Output every line below without omitting or altering anything.

DATASET EXCERPT:
==================================================

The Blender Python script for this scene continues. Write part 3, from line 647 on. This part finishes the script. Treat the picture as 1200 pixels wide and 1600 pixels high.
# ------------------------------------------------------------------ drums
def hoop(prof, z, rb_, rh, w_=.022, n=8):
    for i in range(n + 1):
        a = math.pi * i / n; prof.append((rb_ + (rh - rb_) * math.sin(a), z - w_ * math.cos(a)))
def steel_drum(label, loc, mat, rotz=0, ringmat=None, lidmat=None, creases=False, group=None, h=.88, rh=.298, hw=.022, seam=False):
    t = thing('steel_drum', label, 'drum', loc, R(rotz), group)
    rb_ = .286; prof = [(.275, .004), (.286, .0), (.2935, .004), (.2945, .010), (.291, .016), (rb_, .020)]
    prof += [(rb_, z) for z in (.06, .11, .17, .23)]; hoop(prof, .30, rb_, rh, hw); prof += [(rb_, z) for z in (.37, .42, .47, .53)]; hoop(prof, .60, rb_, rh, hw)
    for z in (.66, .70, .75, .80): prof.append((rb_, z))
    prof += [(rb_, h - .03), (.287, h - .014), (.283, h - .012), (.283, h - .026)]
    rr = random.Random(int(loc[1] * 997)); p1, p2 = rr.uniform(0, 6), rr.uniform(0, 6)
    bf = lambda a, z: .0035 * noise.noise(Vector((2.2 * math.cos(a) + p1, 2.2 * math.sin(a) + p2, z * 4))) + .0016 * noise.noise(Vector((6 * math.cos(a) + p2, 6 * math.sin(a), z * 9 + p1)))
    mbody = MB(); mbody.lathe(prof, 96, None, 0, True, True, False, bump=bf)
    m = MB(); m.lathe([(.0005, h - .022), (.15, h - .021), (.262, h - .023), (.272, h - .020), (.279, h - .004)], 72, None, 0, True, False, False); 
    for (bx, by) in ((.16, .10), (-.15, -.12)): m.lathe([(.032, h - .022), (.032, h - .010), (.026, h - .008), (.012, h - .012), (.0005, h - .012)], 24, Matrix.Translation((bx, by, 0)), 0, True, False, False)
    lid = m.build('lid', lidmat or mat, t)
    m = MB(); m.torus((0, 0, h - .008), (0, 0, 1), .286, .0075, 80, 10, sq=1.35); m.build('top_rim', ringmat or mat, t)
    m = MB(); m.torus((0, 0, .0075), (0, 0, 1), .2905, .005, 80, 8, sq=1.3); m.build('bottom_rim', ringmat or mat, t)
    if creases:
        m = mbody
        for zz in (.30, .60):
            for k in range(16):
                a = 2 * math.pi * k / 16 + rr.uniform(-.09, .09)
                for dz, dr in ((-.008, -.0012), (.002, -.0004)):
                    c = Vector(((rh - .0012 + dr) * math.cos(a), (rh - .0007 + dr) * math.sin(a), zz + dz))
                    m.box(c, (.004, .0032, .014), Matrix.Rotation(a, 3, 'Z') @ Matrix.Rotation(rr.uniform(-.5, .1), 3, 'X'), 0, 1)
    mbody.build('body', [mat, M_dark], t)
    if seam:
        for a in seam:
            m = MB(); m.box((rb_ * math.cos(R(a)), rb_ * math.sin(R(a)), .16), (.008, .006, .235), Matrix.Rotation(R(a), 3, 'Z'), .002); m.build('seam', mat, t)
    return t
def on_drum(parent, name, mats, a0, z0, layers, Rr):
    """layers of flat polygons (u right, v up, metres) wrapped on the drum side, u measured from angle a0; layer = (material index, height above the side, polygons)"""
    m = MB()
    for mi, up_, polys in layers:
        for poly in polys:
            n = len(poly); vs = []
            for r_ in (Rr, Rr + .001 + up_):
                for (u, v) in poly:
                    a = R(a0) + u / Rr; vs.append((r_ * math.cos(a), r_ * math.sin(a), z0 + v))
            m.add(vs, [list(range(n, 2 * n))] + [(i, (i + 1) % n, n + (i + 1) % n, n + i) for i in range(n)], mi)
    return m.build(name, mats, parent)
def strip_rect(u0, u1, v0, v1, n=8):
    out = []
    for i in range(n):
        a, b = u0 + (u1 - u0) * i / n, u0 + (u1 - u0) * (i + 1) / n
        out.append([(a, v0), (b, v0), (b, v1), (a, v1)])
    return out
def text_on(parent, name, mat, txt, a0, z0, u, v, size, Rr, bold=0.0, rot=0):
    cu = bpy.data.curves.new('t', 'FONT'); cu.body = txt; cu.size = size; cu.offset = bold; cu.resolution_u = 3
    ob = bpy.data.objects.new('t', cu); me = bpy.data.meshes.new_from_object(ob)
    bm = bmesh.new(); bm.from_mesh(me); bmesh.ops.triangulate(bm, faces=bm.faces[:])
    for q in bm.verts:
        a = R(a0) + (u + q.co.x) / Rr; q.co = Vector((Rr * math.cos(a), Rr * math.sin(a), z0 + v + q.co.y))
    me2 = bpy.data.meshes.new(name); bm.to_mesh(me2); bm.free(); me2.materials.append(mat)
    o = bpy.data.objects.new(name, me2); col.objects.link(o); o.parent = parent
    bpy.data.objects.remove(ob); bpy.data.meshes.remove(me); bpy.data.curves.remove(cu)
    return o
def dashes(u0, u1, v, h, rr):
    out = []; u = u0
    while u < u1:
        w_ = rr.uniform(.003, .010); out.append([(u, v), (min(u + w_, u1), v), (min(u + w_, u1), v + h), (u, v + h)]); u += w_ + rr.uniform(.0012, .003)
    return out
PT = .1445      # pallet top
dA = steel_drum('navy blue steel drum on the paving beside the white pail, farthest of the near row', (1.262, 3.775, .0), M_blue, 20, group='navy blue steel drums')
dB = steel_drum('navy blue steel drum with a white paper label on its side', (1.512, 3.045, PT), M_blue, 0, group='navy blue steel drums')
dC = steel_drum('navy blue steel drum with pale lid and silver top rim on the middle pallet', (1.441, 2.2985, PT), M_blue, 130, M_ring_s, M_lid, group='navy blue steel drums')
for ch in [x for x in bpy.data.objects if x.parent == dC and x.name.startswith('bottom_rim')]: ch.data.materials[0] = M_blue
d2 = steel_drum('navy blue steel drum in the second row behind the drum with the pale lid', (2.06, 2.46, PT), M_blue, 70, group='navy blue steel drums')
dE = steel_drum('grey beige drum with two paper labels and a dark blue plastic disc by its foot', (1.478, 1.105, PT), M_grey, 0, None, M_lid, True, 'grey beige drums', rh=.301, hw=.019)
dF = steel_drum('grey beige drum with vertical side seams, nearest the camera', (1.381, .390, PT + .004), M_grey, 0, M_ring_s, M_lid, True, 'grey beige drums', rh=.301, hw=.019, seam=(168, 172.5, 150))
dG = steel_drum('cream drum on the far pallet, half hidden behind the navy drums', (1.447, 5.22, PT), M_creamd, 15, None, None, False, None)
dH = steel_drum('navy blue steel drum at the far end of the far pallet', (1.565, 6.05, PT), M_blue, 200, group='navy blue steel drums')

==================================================

WRITTEN SOLUTION:
The Blender Python script for this scene continues. Write part 3, from line 647 on. This part finishes the script. Treat the picture as 1200 pixels wide and 1600 pixels high.
# ------------------------------------------------------------------ drums
def hoop(prof, z, rb_, rh, w_=.022, n=8):
    for i in range(n + 1):
        a = math.pi * i / n; prof.append((rb_ + (rh - rb_) * math.sin(a), z - w_ * math.cos(a)))
def steel_drum(label, loc, mat, rotz=0, ringmat=None, lidmat=None, creases=False, group=None, h=.88, rh=.298, hw=.022, seam=False):
    t = thing('steel_drum', label, 'drum', loc, R(rotz), group)
    rb_ = .286; prof = [(.275, .004), (.286, .0), (.2935, .004), (.2945, .010), (.291, .016), (rb_, .020)]
    prof += [(rb_, z) for z in (.06, .11, .17, .23)]; hoop(prof, .30, rb_, rh, hw); prof += [(rb_, z) for z in (.37, .42, .47, .53)]; hoop(prof, .60, rb_, rh, hw)
    for z in (.66, .70, .75, .80): prof.append((rb_, z))
    prof += [(rb_, h - .03), (.287, h - .014), (.283, h - .012), (.283, h - .026)]
    rr = random.Random(int(loc[1] * 997)); p1, p2 = rr.uniform(0, 6), rr.uniform(0, 6)
    bf = lambda a, z: .0035 * noise.noise(Vector((2.2 * math.cos(a) + p1, 2.2 * math.sin(a) + p2, z * 4))) + .0016 * noise.noise(Vector((6 * math.cos(a) + p2, 6 * math.sin(a), z * 9 + p1)))
    mbody = MB(); mbody.lathe(prof, 96, None, 0, True, True, False, bump=bf)
    m = MB(); m.lathe([(.0005, h - .022), (.15, h - .021), (.262, h - .023), (.272, h - .020), (.279, h - .004)], 72, None, 0, True, False, False); 
    for (bx, by) in ((.16, .10), (-.15, -.12)): m.lathe([(.032, h - .022), (.032, h - .010), (.026, h - .008), (.012, h - .012), (.0005, h - .012)], 24, Matrix.Translation((bx, by, 0)), 0, True, False, False)
    lid = m.build('lid', lidmat or mat, t)
    m = MB(); m.torus((0, 0, h - .008), (0, 0, 1), .286, .0075, 80, 10, sq=1.35); m.build('top_rim', ringmat or mat, t)
    m = MB(); m.torus((0, 0, .0075), (0, 0, 1), .2905, .005, 80, 8, sq=1.3); m.build('bottom_rim', ringmat or mat, t)
    if creases:
        m = mbody
        for zz in (.30, .60):
            for k in range(16):
                a = 2 * math.pi * k / 16 + rr.uniform(-.09, .09)
                for dz, dr in ((-.008, -.0012), (.002, -.0004)):
                    c = Vector(((rh - .0012 + dr) * math.cos(a), (rh - .0007 + dr) * math.sin(a), zz + dz))
                    m.box(c, (.004, .0032, .014), Matrix.Rotation(a, 3, 'Z') @ Matrix.Rotation(rr.uniform(-.5, .1), 3, 'X'), 0, 1)
    mbody.build('body', [mat, M_dark], t)
    if seam:
        for a in seam:
            m = MB(); m.box((rb_ * math.cos(R(a)), rb_ * math.sin(R(a)), .16), (.008, .006, .235), Matrix.Rotation(R(a), 3, 'Z'), .002); m.build('seam', mat, t)
    return t
def on_drum(parent, name, mats, a0, z0, layers, Rr):
    """layers of flat polygons (u right, v up, metres) wrapped on the drum side, u measured from angle a0; layer = (material index, height above the side, polygons)"""
    m = MB()
    for mi, up_, polys in layers:
        for poly in polys:
            n = len(poly); vs = []
            for r_ in (Rr, Rr + .001 + up_):
                for (u, v) in poly:
                    a = R(a0) + u / Rr; vs.append((r_ * math.cos(a), r_ * math.sin(a), z0 + v))
            m.add(vs, [list(range(n, 2 * n))] + [(i, (i + 1) % n, n + (i + 1) % n, n + i) for i in range(n)], mi)
    return m.build(name, mats, parent)
def strip_rect(u0, u1, v0, v1, n=8):
    out = []
    for i in range(n):
        a, b = u0 + (u1 - u0) * i / n, u0 + (u1 - u0) * (i + 1) / n
        out.append([(a, v0), (b, v0), (b, v1), (a, v1)])
    return out
def text_on(parent, name, mat, txt, a0, z0, u, v, size, Rr, bold=0.0, rot=0):
    cu = bpy.data.curves.new('t', 'FONT'); cu.body = txt; cu.size = size; cu.offset = bold; cu.resolution_u = 3
    ob = bpy.data.objects.new('t', cu); me = bpy.data.meshes.new_from_object(ob)
    bm = bmesh.new(); bm.from_mesh(me); bmesh.ops.triangulate(bm, faces=bm.faces[:])
    for q in bm.verts:
        a = R(a0) + (u + q.co.x) / Rr; q.co = Vector((Rr * math.cos(a), Rr * math.sin(a), z0 + v + q.co.y))
    me2 = bpy.data.meshes.new(name); bm.to_mesh(me2); bm.free(); me2.materials.append(mat)
    o = bpy.data.objects.new(name, me2); col.objects.link(o); o.parent = parent
    bpy.data.objects.remove(ob); bpy.data.meshes.remove(me); bpy.data.curves.remove(cu)
    return o
def dashes(u0, u1, v, h, rr):
    out = []; u = u0
    while u < u1:
        w_ = rr.uniform(.003, .010); out.append([(u, v), (min(u + w_, u1), v), (min(u + w_, u1), v + h), (u, v + h)]); u += w_ + rr.uniform(.0012, .003)
    return out
PT = .1445      # pallet top
dA = steel_drum('navy blue steel drum on the paving beside the white pail, farthest of the near row', (1.262, 3.775, .0), M_blue, 20, group='navy blue steel drums')
dB = steel_drum('navy blue steel drum with a white paper label on its side', (1.512, 3.045, PT), M_blue, 0, group='navy blue steel drums')
dC = steel_drum('navy blue steel drum with pale lid and silver top rim on the middle pallet', (1.441, 2.2985, PT), M_blue, 130, M_ring_s, M_lid, group='navy blue steel drums')
for ch in [x for x in bpy.data.objects if x.parent == dC and x.name.startswith('bottom_rim')]: ch.data.materials[0] = M_blue
d2 = steel_drum('navy blue steel drum in the second row behind the drum with the pale lid', (2.06, 2.46, PT), M_blue, 70, group='navy blue steel drums')
dE = steel_drum('grey beige drum with two paper labels and a dark blue plastic disc by its foot', (1.478, 1.105, PT), M_grey, 0, None, M_lid, True, 'grey beige drums', rh=.301, hw=.019)
dF = steel_drum('grey beige drum with vertical side seams, nearest the camera', (1.381, .390, PT + .004), M_grey, 0, M_ring_s, M_lid, True, 'grey beige drums', rh=.301, hw=.019, seam=(168, 172.5, 150))
dG = steel_drum('cream drum on the far pallet, half hidden behind the navy drums', (1.447, 5.22, PT), M_creamd, 15, None, None, False, None)
dH = steel_drum('navy blue steel drum at the far end of the far pallet', (1.565, 6.05, PT), M_blue, 200, group='navy blue steel drums')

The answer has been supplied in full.